WHAT YOU HAVE TO DO
Write out all the data again, exactly as it stands.

PROVIDED MATERIAL
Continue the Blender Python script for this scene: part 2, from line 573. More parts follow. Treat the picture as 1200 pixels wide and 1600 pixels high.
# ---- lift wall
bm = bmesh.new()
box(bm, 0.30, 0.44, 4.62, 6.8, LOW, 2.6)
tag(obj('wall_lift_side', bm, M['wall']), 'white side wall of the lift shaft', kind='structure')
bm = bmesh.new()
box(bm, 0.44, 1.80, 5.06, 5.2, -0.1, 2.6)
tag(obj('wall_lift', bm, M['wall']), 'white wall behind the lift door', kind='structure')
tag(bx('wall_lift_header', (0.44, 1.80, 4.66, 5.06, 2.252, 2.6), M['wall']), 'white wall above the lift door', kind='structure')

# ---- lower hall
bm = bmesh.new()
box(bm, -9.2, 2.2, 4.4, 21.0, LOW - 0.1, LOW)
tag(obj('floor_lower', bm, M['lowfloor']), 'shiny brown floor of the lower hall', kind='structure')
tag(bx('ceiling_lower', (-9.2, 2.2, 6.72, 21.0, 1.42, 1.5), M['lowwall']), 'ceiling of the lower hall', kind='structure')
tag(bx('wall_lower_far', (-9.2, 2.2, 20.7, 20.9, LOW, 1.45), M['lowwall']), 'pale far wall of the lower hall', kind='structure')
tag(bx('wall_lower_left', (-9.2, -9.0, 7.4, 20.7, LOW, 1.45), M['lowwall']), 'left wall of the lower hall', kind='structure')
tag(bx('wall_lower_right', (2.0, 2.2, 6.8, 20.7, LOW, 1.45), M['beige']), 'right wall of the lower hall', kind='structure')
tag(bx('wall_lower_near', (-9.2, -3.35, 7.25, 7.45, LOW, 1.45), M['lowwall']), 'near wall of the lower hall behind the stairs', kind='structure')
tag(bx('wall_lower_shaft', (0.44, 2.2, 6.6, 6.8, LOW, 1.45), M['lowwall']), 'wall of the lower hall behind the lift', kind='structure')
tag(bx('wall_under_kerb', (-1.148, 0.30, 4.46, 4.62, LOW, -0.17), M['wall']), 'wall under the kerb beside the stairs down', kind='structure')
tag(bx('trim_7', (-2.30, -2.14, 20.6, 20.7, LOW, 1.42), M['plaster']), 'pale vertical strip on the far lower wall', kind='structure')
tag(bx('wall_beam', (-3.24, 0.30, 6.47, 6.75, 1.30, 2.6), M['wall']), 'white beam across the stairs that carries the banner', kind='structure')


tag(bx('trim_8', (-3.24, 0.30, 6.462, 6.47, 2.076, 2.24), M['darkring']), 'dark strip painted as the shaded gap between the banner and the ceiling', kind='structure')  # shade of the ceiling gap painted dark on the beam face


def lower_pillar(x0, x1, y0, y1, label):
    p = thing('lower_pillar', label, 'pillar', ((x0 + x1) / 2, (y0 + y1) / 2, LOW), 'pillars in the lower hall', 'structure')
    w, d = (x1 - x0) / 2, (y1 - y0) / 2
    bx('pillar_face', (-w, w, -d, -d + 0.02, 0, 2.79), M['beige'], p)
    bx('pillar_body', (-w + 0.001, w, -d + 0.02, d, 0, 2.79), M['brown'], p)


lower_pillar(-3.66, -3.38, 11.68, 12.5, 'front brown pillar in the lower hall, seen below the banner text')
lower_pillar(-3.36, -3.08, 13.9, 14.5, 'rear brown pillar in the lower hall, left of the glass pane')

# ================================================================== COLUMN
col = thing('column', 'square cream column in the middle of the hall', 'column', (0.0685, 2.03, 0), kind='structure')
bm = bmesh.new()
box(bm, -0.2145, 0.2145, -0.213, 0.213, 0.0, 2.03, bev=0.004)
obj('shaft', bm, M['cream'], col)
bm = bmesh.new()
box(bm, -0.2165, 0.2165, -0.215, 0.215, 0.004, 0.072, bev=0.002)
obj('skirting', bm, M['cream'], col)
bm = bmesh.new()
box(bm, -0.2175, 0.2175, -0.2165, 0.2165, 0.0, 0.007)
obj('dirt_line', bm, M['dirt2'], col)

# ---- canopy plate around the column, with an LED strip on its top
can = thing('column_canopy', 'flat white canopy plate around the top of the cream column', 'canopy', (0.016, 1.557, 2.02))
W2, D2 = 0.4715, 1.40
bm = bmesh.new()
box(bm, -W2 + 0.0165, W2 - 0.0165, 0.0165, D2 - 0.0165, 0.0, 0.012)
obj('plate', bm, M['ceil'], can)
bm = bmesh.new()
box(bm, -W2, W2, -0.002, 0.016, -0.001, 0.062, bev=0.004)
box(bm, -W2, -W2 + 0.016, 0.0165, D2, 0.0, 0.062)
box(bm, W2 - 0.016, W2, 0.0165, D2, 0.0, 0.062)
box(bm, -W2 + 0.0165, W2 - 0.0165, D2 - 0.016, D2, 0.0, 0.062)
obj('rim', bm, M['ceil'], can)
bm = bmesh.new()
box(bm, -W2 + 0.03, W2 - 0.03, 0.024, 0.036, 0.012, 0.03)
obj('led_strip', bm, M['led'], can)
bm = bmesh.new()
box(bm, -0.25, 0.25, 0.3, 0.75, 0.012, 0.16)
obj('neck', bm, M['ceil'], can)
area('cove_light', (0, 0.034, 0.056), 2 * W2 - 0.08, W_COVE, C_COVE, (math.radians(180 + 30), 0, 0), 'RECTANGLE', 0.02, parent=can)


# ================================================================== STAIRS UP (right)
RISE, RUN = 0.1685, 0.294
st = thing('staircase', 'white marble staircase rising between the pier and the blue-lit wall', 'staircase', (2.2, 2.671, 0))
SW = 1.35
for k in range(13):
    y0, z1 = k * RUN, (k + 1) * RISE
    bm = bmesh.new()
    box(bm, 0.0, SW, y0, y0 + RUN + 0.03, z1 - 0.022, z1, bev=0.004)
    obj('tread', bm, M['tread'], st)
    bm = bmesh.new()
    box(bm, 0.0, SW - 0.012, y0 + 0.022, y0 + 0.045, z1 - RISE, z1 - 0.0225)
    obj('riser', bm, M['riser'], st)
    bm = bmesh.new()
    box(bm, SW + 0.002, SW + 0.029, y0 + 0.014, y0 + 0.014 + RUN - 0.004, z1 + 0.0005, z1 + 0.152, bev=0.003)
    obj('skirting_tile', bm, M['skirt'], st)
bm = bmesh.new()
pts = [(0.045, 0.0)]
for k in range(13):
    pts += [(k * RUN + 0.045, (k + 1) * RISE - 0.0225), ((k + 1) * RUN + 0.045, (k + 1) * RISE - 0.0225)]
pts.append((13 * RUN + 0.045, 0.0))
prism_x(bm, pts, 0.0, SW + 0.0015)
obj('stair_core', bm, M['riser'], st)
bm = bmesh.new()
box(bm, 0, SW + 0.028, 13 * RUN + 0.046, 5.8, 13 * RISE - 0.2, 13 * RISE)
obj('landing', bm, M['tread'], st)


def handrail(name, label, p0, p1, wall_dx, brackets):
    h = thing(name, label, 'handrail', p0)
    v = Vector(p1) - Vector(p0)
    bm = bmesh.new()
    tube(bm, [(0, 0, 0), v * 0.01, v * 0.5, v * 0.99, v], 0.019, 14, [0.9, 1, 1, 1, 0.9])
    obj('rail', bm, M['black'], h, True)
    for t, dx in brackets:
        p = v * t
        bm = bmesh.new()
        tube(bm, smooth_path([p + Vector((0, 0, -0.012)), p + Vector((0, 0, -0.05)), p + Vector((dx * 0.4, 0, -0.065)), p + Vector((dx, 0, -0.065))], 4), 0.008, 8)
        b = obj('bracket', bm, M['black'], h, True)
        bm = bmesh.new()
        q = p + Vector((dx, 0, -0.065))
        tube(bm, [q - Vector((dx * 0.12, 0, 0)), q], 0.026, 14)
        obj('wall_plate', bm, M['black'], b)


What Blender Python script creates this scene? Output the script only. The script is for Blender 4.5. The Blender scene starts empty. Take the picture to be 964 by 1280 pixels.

FULL ANSWER
Continue the Blender Python script for this scene: part 2, from line 573. More parts follow. Treat the picture as 1200 pixels wide and 1600 pixels high.
# ---- lift wall
bm = bmesh.new()
box(bm, 0.30, 0.44, 4.62, 6.8, LOW, 2.6)
tag(obj('wall_lift_side', bm, M['wall']), 'white side wall of the lift shaft', kind='structure')
bm = bmesh.new()
box(bm, 0.44, 1.80, 5.06, 5.2, -0.1, 2.6)
tag(obj('wall_lift', bm, M['wall']), 'white wall behind the lift door', kind='structure')
tag(bx('wall_lift_header', (0.44, 1.80, 4.66, 5.06, 2.252, 2.6), M['wall']), 'white wall above the lift door', kind='structure')

# ---- lower hall
bm = bmesh.new()
box(bm, -9.2, 2.2, 4.4, 21.0, LOW - 0.1, LOW)
tag(obj('floor_lower', bm, M['lowfloor']), 'shiny brown floor of the lower hall', kind='structure')
tag(bx('ceiling_lower', (-9.2, 2.2, 6.72, 21.0, 1.42, 1.5), M['lowwall']), 'ceiling of the lower hall', kind='structure')
tag(bx('wall_lower_far', (-9.2, 2.2, 20.7, 20.9, LOW, 1.45), M['lowwall']), 'pale far wall of the lower hall', kind='structure')
tag(bx('wall_lower_left', (-9.2, -9.0, 7.4, 20.7, LOW, 1.45), M['lowwall']), 'left wall of the lower hall', kind='structure')
tag(bx('wall_lower_right', (2.0, 2.2, 6.8, 20.7, LOW, 1.45), M['beige']), 'right wall of the lower hall', kind='structure')
tag(bx('wall_lower_near', (-9.2, -3.35, 7.25, 7.45, LOW, 1.45), M['lowwall']), 'near wall of the lower hall behind the stairs', kind='structure')
tag(bx('wall_lower_shaft', (0.44, 2.2, 6.6, 6.8, LOW, 1.45), M['lowwall']), 'wall of the lower hall behind the lift', kind='structure')
tag(bx('wall_under_kerb', (-1.148, 0.30, 4.46, 4.62, LOW, -0.17), M['wall']), 'wall under the kerb beside the stairs down', kind='structure')
tag(bx('trim_7', (-2.30, -2.14, 20.6, 20.7, LOW, 1.42), M['plaster']), 'pale vertical strip on the far lower wall', kind='structure')
tag(bx('wall_beam', (-3.24, 0.30, 6.47, 6.75, 1.30, 2.6), M['wall']), 'white beam across the stairs that carries the banner', kind='structure')


tag(bx('trim_8', (-3.24, 0.30, 6.462, 6.47, 2.076, 2.24), M['darkring']), 'dark strip painted as the shaded gap between the banner and the ceiling', kind='structure')  # shade of the ceiling gap painted dark on the beam face


def lower_pillar(x0, x1, y0, y1, label):
    p = thing('lower_pillar', label, 'pillar', ((x0 + x1) / 2, (y0 + y1) / 2, LOW), 'pillars in the lower hall', 'structure')
    w, d = (x1 - x0) / 2, (y1 - y0) / 2
    bx('pillar_face', (-w, w, -d, -d + 0.02, 0, 2.79), M['beige'], p)
    bx('pillar_body', (-w + 0.001, w, -d + 0.02, d, 0, 2.79), M['brown'], p)


lower_pillar(-3.66, -3.38, 11.68, 12.5, 'front brown pillar in the lower hall, seen below the banner text')
lower_pillar(-3.36, -3.08, 13.9, 14.5, 'rear brown pillar in the lower hall, left of the glass pane')

# ================================================================== COLUMN
col = thing('column', 'square cream column in the middle of the hall', 'column', (0.0685, 2.03, 0), kind='structure')
bm = bmesh.new()
box(bm, -0.2145, 0.2145, -0.213, 0.213, 0.0, 2.03, bev=0.004)
obj('shaft', bm, M['cream'], col)
bm = bmesh.new()
box(bm, -0.2165, 0.2165, -0.215, 0.215, 0.004, 0.072, bev=0.002)
obj('skirting', bm, M['cream'], col)
bm = bmesh.new()
box(bm, -0.2175, 0.2175, -0.2165, 0.2165, 0.0, 0.007)
obj('dirt_line', bm, M['dirt2'], col)

# ---- canopy plate around the column, with an LED strip on its top
can = thing('column_canopy', 'flat white canopy plate around the top of the cream column', 'canopy', (0.016, 1.557, 2.02))
W2, D2 = 0.4715, 1.40
bm = bmesh.new()
box(bm, -W2 + 0.0165, W2 - 0.0165, 0.0165, D2 - 0.0165, 0.0, 0.012)
obj('plate', bm, M['ceil'], can)
bm = bmesh.new()
box(bm, -W2, W2, -0.002, 0.016, -0.001, 0.062, bev=0.004)
box(bm, -W2, -W2 + 0.016, 0.0165, D2, 0.0, 0.062)
box(bm, W2 - 0.016, W2, 0.0165, D2, 0.0, 0.062)
box(bm, -W2 + 0.0165, W2 - 0.0165, D2 - 0.016, D2, 0.0, 0.062)
obj('rim', bm, M['ceil'], can)
bm = bmesh.new()
box(bm, -W2 + 0.03, W2 - 0.03, 0.024, 0.036, 0.012, 0.03)
obj('led_strip', bm, M['led'], can)
bm = bmesh.new()
box(bm, -0.25, 0.25, 0.3, 0.75, 0.012, 0.16)
obj('neck', bm, M['ceil'], can)
area('cove_light', (0, 0.034, 0.056), 2 * W2 - 0.08, W_COVE, C_COVE, (math.radians(180 + 30), 0, 0), 'RECTANGLE', 0.02, parent=can)


# ================================================================== STAIRS UP (right)
RISE, RUN = 0.1685, 0.294
st = thing('staircase', 'white marble staircase rising between the pier and the blue-lit wall', 'staircase', (2.2, 2.671, 0))
SW = 1.35
for k in range(13):
    y0, z1 = k * RUN, (k + 1) * RISE
    bm = bmesh.new()
    box(bm, 0.0, SW, y0, y0 + RUN + 0.03, z1 - 0.022, z1, bev=0.004)
    obj('tread', bm, M['tread'], st)
    bm = bmesh.new()
    box(bm, 0.0, SW - 0.012, y0 + 0.022, y0 + 0.045, z1 - RISE, z1 - 0.0225)
    obj('riser', bm, M['riser'], st)
    bm = bmesh.new()
    box(bm, SW + 0.002, SW + 0.029, y0 + 0.014, y0 + 0.014 + RUN - 0.004, z1 + 0.0005, z1 + 0.152, bev=0.003)
    obj('skirting_tile', bm, M['skirt'], st)
bm = bmesh.new()
pts = [(0.045, 0.0)]
for k in range(13):
    pts += [(k * RUN + 0.045, (k + 1) * RISE - 0.0225), ((k + 1) * RUN + 0.045, (k + 1) * RISE - 0.0225)]
pts.append((13 * RUN + 0.045, 0.0))
prism_x(bm, pts, 0.0, SW + 0.0015)
obj('stair_core', bm, M['riser'], st)
bm = bmesh.new()
box(bm, 0, SW + 0.028, 13 * RUN + 0.046, 5.8, 13 * RISE - 0.2, 13 * RISE)
obj('landing', bm, M['tread'], st)


def handrail(name, label, p0, p1, wall_dx, brackets):
    h = thing(name, label, 'handrail', p0)
    v = Vector(p1) - Vector(p0)
    bm = bmesh.new()
    tube(bm, [(0, 0, 0), v * 0.01, v * 0.5, v * 0.99, v], 0.019, 14, [0.9, 1, 1, 1, 0.9])
    obj('rail', bm, M['black'], h, True)
    for t, dx in brackets:
        p = v * t
        bm = bmesh.new()
        tube(bm, smooth_path([p + Vector((0, 0, -0.012)), p + Vector((0, 0, -0.05)), p + Vector((dx * 0.4, 0, -0.065)), p + Vector((dx, 0, -0.065))], 4), 0.008, 8)
        b = obj('bracket', bm, M['black'], h, True)
        bm = bmesh.new()
        q = p + Vector((dx, 0, -0.065))
        tube(bm, [q - Vector((dx * 0.12, 0, 0)), q], 0.026, 14)
        obj('wall_plate', bm, M['black'], b)


What Blender Python script creates this scene? Output the script only. The script is for Blender 4.5. The Blender scene starts empty. Take the picture to be 964 by 1280 pixels.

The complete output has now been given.